There’s a part that gets overlooked in the deal chatter. AI agents do not live on laptops, they live in data centers, and those buildings run like industrial facilities with servers, cooling systems, backup power, and round-the-clock electricity demand.

The International Energy Agency says data centers’ global electricity demand grew 17% in 2025, while AI-focused data centers grew even faster, at 50% in 2025. That kind of growth does not stay inside the tech industry, it spills into power markets and infrastructure planning.

The IEA also projects electricity generation needed to supply data centers could rise from about 460 terawatt-hours in 2024 to more than 1,000 terawatt-hours by 2030 in its base case. It expects renewables to meet nearly half of the additional demand, but natural gas and coal are still in the mix, with nuclear playing a bigger role later in the decade.

The climate squeeze shows up in power grids and prices

When demand rises fast, grids feel it first. In the United States, Reuters reports that rising power demand tied to AI and data center expansion is one factor pushing electricity prices up for consumers, alongside infrastructure and fuel costs. It is the kind of macro trend that hits households indirectly, month after month.

Even the U.S. Department of Energy has framed data center growth as a major load story. A DOE release tied to a Lawrence Berkeley National Laboratory report says data center load growth has tripled over the past decade and is projected to double or triple again by 2028.

And when grid interconnections take too long, some developers go around the system instead of through it. Reuters noted that transmission bottlenecks can push data center builders toward gas-fired, on-site generation, which can lock in emissions even as companies talk up clean energy.

Cooling water is becoming the next flashpoint

Electricity is only half the environmental story. Cooling is the other half, and in many designs that means water.

The Environmental and Energy Study Institute notes that a medium-sized data center can consume up to roughly 110 million gallons of water per year for cooling, while some large facilities can reach millions of gallons per day.

The exact number depends on location, weather, and cooling approach, but the direction is the same–more computing usually means more heat that has to go somewhere.

This is where local politics gets real. In a drought-prone region, water used for cooling can become a community issue fast, especially when residents are being asked to cut back on lawns, showers, or irrigation.

There are technical ways to lower the footprint, and some are surprisingly practical. European Commission coverage of new research points to using data center waste heat for water purification and carbon capture, a reminder that infrastructure can be designed to give something back rather than only consume.

Defense logic is shaping the environmental outcome

Why does this belong in military and defense coverage? Because the Manus decision shows AI is being treated as dual-use and strategic, which changes where capital flows and where computation gets built.

China’s intervention sends a warning that relocating or re-incorporating abroad does not automatically remove a project from Beijing’s reach when the founders, talent, or technology are Chinese-linked. Reuters and other coverage have described this as part of a broader push to keep frontier AI capabilities from being transferred to foreign owners.

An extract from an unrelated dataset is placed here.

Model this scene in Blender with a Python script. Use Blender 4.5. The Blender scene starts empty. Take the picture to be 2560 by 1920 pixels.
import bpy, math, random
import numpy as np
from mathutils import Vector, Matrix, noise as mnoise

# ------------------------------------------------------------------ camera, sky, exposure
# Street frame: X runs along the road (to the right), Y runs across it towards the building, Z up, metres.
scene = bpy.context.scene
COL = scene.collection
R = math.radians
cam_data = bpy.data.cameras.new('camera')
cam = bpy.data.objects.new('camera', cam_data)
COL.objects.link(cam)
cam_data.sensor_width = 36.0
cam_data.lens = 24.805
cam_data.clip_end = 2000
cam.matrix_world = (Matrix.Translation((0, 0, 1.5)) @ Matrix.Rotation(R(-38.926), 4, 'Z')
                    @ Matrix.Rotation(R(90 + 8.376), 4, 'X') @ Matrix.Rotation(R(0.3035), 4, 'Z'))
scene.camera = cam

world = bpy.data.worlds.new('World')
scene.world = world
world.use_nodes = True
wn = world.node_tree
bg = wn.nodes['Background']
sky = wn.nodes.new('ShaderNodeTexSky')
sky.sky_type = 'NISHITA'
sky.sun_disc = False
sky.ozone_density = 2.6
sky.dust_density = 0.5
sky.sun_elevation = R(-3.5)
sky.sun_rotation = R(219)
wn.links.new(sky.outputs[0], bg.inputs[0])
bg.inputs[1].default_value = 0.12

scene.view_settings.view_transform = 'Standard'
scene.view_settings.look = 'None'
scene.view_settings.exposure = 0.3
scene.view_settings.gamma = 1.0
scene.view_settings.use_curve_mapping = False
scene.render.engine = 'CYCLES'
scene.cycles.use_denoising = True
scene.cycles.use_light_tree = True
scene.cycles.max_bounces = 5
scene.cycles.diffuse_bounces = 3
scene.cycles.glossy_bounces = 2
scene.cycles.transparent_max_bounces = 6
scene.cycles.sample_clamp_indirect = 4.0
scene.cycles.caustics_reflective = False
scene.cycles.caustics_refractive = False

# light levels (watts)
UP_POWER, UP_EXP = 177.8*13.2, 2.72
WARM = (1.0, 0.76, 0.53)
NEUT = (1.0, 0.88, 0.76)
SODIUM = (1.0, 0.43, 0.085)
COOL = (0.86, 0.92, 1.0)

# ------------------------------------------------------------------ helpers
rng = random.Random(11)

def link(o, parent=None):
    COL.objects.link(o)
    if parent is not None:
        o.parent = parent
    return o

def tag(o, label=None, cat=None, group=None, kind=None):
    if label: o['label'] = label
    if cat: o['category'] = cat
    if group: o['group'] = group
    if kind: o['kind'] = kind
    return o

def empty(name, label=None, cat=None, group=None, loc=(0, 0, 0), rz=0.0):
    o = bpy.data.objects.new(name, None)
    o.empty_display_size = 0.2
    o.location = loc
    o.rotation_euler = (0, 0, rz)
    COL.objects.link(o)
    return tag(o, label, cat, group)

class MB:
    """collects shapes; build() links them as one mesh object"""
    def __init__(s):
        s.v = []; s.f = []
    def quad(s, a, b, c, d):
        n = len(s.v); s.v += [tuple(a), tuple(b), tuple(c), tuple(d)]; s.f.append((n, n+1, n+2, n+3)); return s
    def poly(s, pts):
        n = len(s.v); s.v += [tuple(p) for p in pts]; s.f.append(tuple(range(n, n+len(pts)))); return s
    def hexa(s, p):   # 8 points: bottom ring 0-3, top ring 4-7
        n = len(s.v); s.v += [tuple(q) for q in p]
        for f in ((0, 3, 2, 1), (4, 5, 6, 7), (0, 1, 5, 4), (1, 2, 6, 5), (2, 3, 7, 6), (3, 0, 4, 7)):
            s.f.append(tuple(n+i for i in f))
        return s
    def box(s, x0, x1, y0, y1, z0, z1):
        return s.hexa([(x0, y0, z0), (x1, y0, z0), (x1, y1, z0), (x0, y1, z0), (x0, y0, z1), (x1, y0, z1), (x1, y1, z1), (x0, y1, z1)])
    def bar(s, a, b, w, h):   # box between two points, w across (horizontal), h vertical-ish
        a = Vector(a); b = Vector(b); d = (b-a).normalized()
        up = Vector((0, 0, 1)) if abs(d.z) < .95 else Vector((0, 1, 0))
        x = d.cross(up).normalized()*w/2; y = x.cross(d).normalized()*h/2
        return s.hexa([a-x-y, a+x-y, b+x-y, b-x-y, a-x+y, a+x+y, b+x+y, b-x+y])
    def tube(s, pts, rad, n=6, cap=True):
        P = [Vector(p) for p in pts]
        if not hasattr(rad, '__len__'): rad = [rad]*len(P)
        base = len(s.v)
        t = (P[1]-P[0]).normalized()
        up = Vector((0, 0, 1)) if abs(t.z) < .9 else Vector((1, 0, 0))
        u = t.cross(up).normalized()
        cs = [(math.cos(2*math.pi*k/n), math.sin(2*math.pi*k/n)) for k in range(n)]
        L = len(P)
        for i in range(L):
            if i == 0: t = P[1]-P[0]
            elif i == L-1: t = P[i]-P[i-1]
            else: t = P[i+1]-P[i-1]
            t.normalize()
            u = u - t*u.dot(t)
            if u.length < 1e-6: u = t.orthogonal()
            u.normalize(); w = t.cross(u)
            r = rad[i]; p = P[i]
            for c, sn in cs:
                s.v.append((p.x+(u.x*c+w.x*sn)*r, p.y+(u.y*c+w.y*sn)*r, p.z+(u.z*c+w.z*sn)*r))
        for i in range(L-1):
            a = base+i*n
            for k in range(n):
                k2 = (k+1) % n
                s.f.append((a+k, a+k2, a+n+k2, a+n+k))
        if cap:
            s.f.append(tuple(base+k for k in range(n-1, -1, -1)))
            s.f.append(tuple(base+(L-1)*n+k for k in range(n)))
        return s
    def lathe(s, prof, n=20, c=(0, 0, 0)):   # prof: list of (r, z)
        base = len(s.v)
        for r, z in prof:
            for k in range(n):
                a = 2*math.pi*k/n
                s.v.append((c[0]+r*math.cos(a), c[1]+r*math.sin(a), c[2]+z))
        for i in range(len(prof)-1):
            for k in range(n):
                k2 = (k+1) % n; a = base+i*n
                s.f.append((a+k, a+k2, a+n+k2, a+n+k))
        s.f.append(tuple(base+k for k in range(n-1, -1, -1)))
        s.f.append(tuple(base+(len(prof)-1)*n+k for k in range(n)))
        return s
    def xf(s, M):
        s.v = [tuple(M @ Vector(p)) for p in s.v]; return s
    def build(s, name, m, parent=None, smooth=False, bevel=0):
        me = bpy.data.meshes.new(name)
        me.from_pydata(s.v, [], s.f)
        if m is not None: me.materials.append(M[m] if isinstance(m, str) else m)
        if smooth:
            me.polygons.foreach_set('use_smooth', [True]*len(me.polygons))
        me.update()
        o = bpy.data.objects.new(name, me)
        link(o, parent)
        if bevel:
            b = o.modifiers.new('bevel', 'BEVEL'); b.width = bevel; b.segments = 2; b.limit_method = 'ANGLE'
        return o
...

On the U.S. side, outbound investment restrictions are also tightening. The U.S. Treasury says its outbound investment program rules were issued with an effective date of January 2, 2025, targeting certain investments tied to sensitive technologies.

Meanwhile, Reuters reported China has considered limiting U.S. capital access to top tech firms without approval, showing how quickly the walls can rise from both directions.

Then there’s the physical footprint of the AI race. One recent example approved in Utah is a proposed 9-gigawatt data center campus designed to operate off-grid on on-site natural gas, including land connected to a military installation authority.

Projects like this sit at the intersection of energy security thinking and industrial-scale computing, and they carry real consequences for emissions, air quality, and local resource use.

At the end of the day, this is what readers should keep in mind: AI policy is no longer only about chips, models, and market share, it is also about land, power plants, water rights, and the environmental trade-offs that come with building strategic infrastructure at speed. 

The official statement was published on China’s National Development and Reform Commission.